To: Nadine Carroll who wrote (22239)3/26/2002 2:03:17 AM
From: Dayuhan  Read Replies (1) | Respond to of 281500
 
I got the impression that organized violence did not really begin until the effendi began to feel their power threatened.

It is of course true that organized violence requires both leaders and followers. I suspect the the displacement of peasants by the sale of tenanted lands had an important role in providing the followers.

There is also the question of which violent incidents can be honestly classified as "organized". I am not convinced, for example, that the riots of May 1921 or August 1929 could really be considered "organized". I realize that partisan "historians" ("partisan historian" seems as thorough an oxymoron as anyone is likely to find) have claimed that these incidents were very much organized, just as other partisans claim that they were completely spontaneous. I think the truth lies somewhere in between.

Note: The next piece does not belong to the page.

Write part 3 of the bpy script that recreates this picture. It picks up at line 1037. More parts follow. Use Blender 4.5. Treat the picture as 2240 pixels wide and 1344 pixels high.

Regardless of the extent to which individual incidents were "organized", the fact remains that in 1900 there were 24,000 Jews in Palestine, owning practically no land at all, and in 1929 there were 156,000, owning 14% of the cultivated land. Given the size of the area and its existing population, it is difficult to imagine how a demographic alteration on this scale could fail to create resistance among the existing population, especially since many of the newcomers were quite open about their intention to take political control of the area. The prospect of a land "as Jewish as England is English" could hardly have appealed to the native population.